Of course, they don’t. Varese was a cornerstone of Zappa’s music, arguably the composer who influenced him more than any other. It’s a muscular, menacing-sounding piece. And it’s not all dissimilar from the bombastic intro section of the final song of the concert, King Kong. This song, one of Zappa’s signature songs, is little more than a vehicle for soloing and improvisation and exactly the kind of place where the Mothers flexed their collective muscle: a monster keyboard solo, wild saxophone playing and a thumping rhythm section. It’s performances like this that gave the Mothers their reputation.

So, is the album worth it? Content wise, there are two songs previously unreleased. And it’s a previously unknown recording: it’s never circulated as a bootleg or in the underground trading circles.
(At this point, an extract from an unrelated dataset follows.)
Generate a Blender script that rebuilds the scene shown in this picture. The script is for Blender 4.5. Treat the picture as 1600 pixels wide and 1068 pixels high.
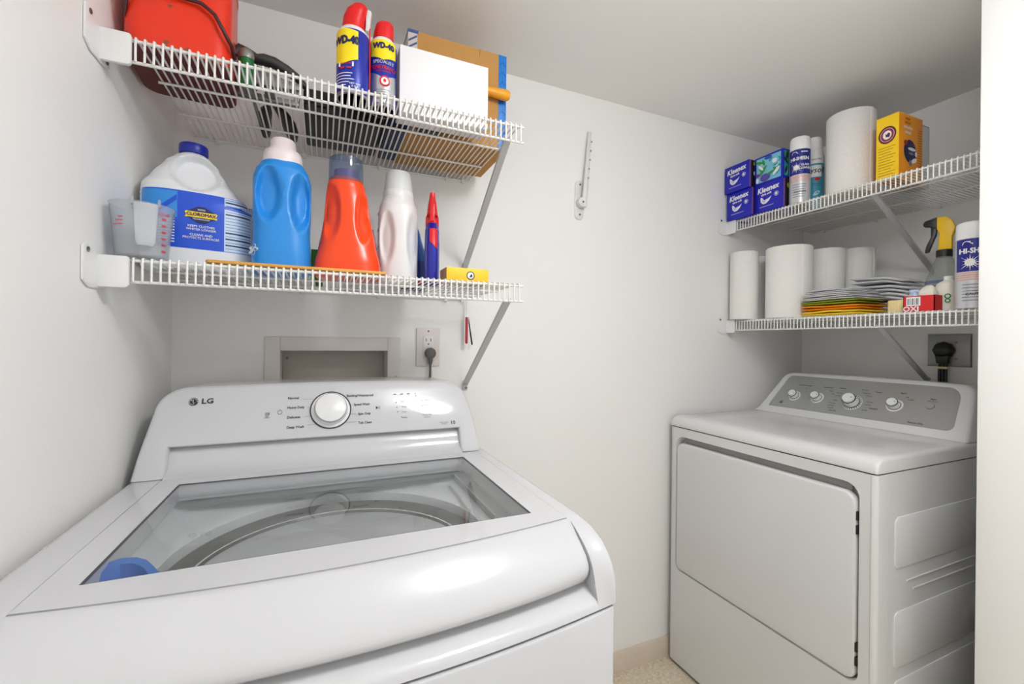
import bpy, bmesh, math, random
from mathutils import Vector, Matrix, noise

for o in list(bpy.data.objects): bpy.data.objects.remove(o, do_unlink=True)
S = bpy.context.scene
C = S.collection
R = math.radians
PI = math.pi

# ------------------------------------------------------------------ camera
cam_d = bpy.data.cameras.new('camera'); cam = bpy.data.objects.new('camera', cam_d); C.objects.link(cam)
th, ro = R(23.36), R(0.61)
fw = Vector((math.sin(th), math.cos(th), 0)); rt = Vector((math.cos(th), -math.sin(th), 0)); up = Vector((0, 0, 1))
r2 = math.cos(ro) * rt + math.sin(ro) * up; u2 = -math.sin(ro) * rt + math.cos(ro) * up
M = Matrix((r2, u2, -fw)).transposed().to_4x4(); M.translation = (0, 0, 1.213)
cam.matrix_world = M
cam_d.sensor_width = 36; cam_d.lens = 687.6 / 1600 * 36; cam_d.clip_start = 0.02
S.camera = cam
# ------------------------------------------------------------------ world and exposure
W = bpy.data.worlds.new('world'); S.world = W; W.use_nodes = True
W.node_tree.nodes['Background'].inputs[0].default_value = (1.0, 1.0, 1.0, 1)
W.node_tree.nodes['Background'].inputs[1].default_value = 0.9
S.view_settings.view_transform = 'Standard'; S.view_settings.look = 'None'
S.view_settings.gamma = 1; S.view_settings.exposure = 0.0
S.view_settings.use_curve_mapping = False
LAMP_POS = (0.575, 0.13, 2.095); LAMP_R = 0.13; LAMP_POWER = 46.0

# ------------------------------------------------------------------ materials
def lin(c):
    out = []
    for v in c[:3]:
        v = v / 255.0
        out.append(v / 12.92 if v <= 0.04045 else ((v + 0.055) / 1.055) ** 2.4)
    return (*out, 1.0)
MC = {}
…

It’s not often something this old comes out, sounding this good, that’s never seen the light of day before.

But a glance shows it’s not much different, content-wise, from earlier releases like Ahead of the Their Time (recorded just two months later in England) or the YCDTOSA series. Is it better than those albums, even if you already have them?
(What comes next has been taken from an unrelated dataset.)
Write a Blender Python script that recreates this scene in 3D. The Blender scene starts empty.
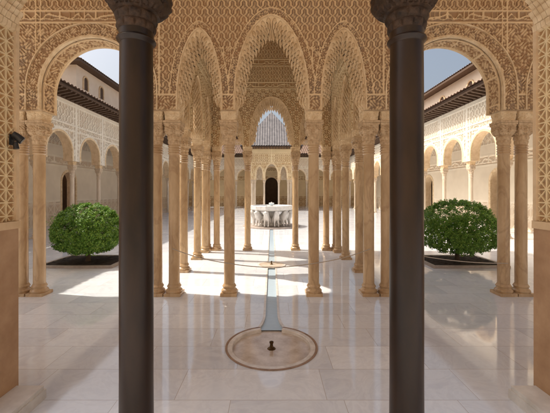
import bpy, math, random
import numpy as np
from mathutils import Vector, Matrix
random.seed(7); np.random.seed(7)
S=bpy.context.scene; C=S.collection; PI=math.pi
S.view_settings.view_transform='Standard'; S.view_settings.look='None'; S.view_settings.exposure=0

# ------------------------------------------------------------ materials
def newmat(name):
    m=bpy.data.materials.new(name); m.use_nodes=True
    nt=m.node_tree; b=nt.nodes['Principled BSDF']
    return m,nt,b
def N(nt,t,**k):
    n=nt.nodes.new(t)
    for a,v in k.items():
        if a.startswith('i_'): n.inputs[a[2:].replace('_',' ')].default_value=v
        else: setattr(n,a,v)
    return n
def ramp(nt,fac,stops):
    r=nt.nodes.new('ShaderNodeValToRGB'); e=r.color_ramp.elements
    while len(e)<len(stops): e.new(.5)
    for i,(p,c) in enumerate(stops):
        e[i].position=p; e[i].color=(*c,1)
    nt.links.new(fac,r.inputs[0]); return r.outputs[0]
def mix(nt,f,a,b,mode='MIX'):
    m=nt.nodes.new('ShaderNodeMix'); m.data_type='RGBA'; m.blend_type=mode
    for s,v in ((m.inputs[0],f),(m.inputs[6],a),(m.inputs[7],b)):
        if hasattr(v,'links'): nt.links.new(v,s)
        elif isinstance(v,(int,float)): s.default_value=v
        else: s.default_value=(*v,1)
    return m.outputs[2]
def bump(nt,b,h,strength,dist):
    n=nt.nodes.new('ShaderNodeBump'); n.inputs['Strength'].default_value=strength; n.inputs['Distance'].default_value=dist
    nt.links.new(h,n.inputs['Height']); nt.links.new(n.outputs[0],b.inputs['Normal'])
def geo_pos(nt): return nt.nodes.new('ShaderNodeNewGeometry').outputs['Position']

def mat_noise(name,c1,c2,scale=6,rough=.6,bs=.2,bd=.01,stretch=(1,1,1),metal=0,spec=.5,vein=None,vs=.3):
    m,nt,b=newmat(name)
    mp=N(nt,'ShaderNodeMapping'); mp.inputs['Scale'].default_value=stretch
    nt.links.new(geo_pos(nt),mp.inputs[0])
    n=N(nt,'ShaderNodeTexNoise',i_Scale=scale,i_Detail=8,i_Roughness=.65); nt.links.new(mp.outputs[0],n.inputs[0])
    c=ramp(nt,n.outputs[0],[(.3,c1),(.7,c2)])
    if vein:
        n2=N(nt,'ShaderNodeTexNoise',i_Scale=scale*.8,i_Detail=7,i_Roughness=.55,i_Distortion=.8); nt.links.new(mp.outputs[0],n2.inputs[0])
        c=mix(nt,ramp(nt,n2.outputs[0],[(.46,(0,0,0)),(.495,(vs,vs,vs)),(.505,(vs,vs,vs)),(.54,(0,0,0))]),c,vein)
    nt.links.new(c,b.inputs['Base Color'])
    b.inputs['Roughness'].default_value=rough; b.inputs['Metallic'].default_value=metal; b.inputs['Specular IOR Level'].default_value=spec
    bump(nt,b,n.outputs[0],bs,bd); return m

def mat_relief(name,hi,lo,tint):
    m,nt,b=newmat(name)
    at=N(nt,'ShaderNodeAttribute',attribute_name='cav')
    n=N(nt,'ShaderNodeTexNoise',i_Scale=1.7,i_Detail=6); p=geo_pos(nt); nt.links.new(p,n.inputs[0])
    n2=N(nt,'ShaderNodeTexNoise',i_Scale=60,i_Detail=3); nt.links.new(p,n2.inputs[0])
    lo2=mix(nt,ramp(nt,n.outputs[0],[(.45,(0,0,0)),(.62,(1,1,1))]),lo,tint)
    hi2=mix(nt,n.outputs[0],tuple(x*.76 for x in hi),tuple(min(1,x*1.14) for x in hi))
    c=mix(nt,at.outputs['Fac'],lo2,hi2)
    nt.links.new(c,b.inputs['Base Color']); b.inputs['Roughness'].default_value=.85
    bump(nt,b,n2.outputs[0],.25,.006); return m

M={}
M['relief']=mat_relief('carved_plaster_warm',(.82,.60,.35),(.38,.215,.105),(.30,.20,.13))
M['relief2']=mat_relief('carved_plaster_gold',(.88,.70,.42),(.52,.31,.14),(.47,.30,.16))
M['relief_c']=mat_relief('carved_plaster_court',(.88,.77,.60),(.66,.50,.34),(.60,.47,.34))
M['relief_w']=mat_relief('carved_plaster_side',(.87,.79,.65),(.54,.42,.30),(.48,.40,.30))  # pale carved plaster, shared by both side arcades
M['trim']=mat_noise('plaster_trim',(.64,.44,.25),(.84,.64,.41),5,.8,.3,.006)
M['muq']=mat_noise('muqarnas_plaster',(.62,.42,.22),(.89,.71,.47),9,.85,.4,.01)
M['plain']=mat_noise('plain_plaster',(.76,.60,.43),(.86,.72,.55),2.5,.9,.25,.01)
M['hall']=mat_noise('bounce_plaster',(.78,.59,.39),(.86,.69,.49),2.5,.9,.25,.01)  # bright warm plaster for the unseen bounce wall behind the viewer
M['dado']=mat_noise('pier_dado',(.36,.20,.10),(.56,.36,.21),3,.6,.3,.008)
M['pink']=mat_noise('cream_render',(.78,.64,.50),(.86,.74,.60),2,.9,.3,.02)
M['column']=mat_noise('golden_marble',(.46,.29,.145),(.72,.52,.31),4,.26,.12,.004,(1,1,.35),vein=(.34,.20,.10),vs=.35)
M['capital']=mat_noise('capital_marble',(.42,.26,.13),(.76,.56,.34),22,.6,.5,.008)
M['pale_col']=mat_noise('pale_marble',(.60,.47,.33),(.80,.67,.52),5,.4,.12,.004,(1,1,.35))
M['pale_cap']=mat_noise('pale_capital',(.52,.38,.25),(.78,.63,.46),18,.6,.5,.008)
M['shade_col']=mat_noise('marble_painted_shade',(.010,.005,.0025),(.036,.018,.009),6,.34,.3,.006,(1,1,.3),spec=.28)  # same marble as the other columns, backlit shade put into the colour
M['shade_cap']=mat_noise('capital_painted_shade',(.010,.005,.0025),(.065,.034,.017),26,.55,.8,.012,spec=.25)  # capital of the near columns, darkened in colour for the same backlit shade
M['wood']=mat_noise('old_dark_wood',(.055,.03,.018),(.14,.08,.045),12,.7,.5,.01,(1,1,4))
M['wood_w']=mat_noise('warm_ceiling_wood',(.40,.23,.11),(.62,.40,.21),9,.7,.5,.01,(4,1,1))
M['tile']=mat_noise('clay_roof_tile',(.16,.10,.075),(.36,.24,.17),3.5,.85,.5,.02)
M['tile_grey']=mat_noise('grey_roof_tile',(.13,.12,.125),(.27,.25,.25),3.5,.8,.5,.02)
M['soil']=mat_noise('soil',(.02,.013,.009),(.06,.04,.028),14,.95,1,.04)
M['kerb']=mat_noise('kerb_stone',(.34,.28,.24),(.5,.43,.38),8,.6,.3,.008)
M['white_marble']=mat_noise('white_marble',(.60,.57,.53),(.82,.79,.75),7,.4,.3,.008)
M['rim']=mat_noise('worn_marble_rim',(.58,.51,.44),(.86,.81,.76),7,.25,.4,.005)
M['ring']=mat_noise('stained_marble_ring',(.20,.11,.065),(.42,.28,.19),9,.35,.4,.005)
M['bowl']=mat_noise('stained_basin_marble',(.46,.35,.26),(.80,.71,.62),5,.12,.3,.006)
M['dish']=mat_noise('basin_marble',(.60,.54,.48),(.82,.78,.74),6,.15,.2,.004)
M['brass']=mat_noise('old_brass',(.05,.03,.015),(.13,.08,.03),25,.4,.3,.003,metal=.8)
M['black']=mat_noise('black_metal',(.012,.012,.013),(.03,.03,.03),30,.4,.2,.002)
M['lens']=mat_noise('lamp_glass',(.1,.1,.11),(.2,.2,.2),30,.1,0,.001)
M['rope']=mat_noise('rope',(.40,.33,.26),(.6,.52,.42),80,.8,.4,.002)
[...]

Surprisingly, yeah, it is. One wouldn’t really guess by listening, but Ahead of Their Time is full of small edits. Songs were moved around from their original order, a track has been omitted, and the rougher edges were smoothed out; there’s no tuning between songs, for instance.

This is part of the appeal of a series like Road Tapes: it’s a look at the full show, not just the parts Zappa thought sounded best. It’s not only as close as you’ll ever get to seeing this band on stage, but it’s full of the little things that make seeing any live act fun: the occasional dropped beat, the odd bum note. The band tuning while Zappa introduces a new song and an appreciative Zappa thanking a grateful audience.

The live albums released in Zappa’s lifetime showed what he wanted his music to sound like under ideal circumstances. There’s no problem with that. But with the new Road Tapes series, you can hear it like it actually happened. It’s essential for any Zappa fan.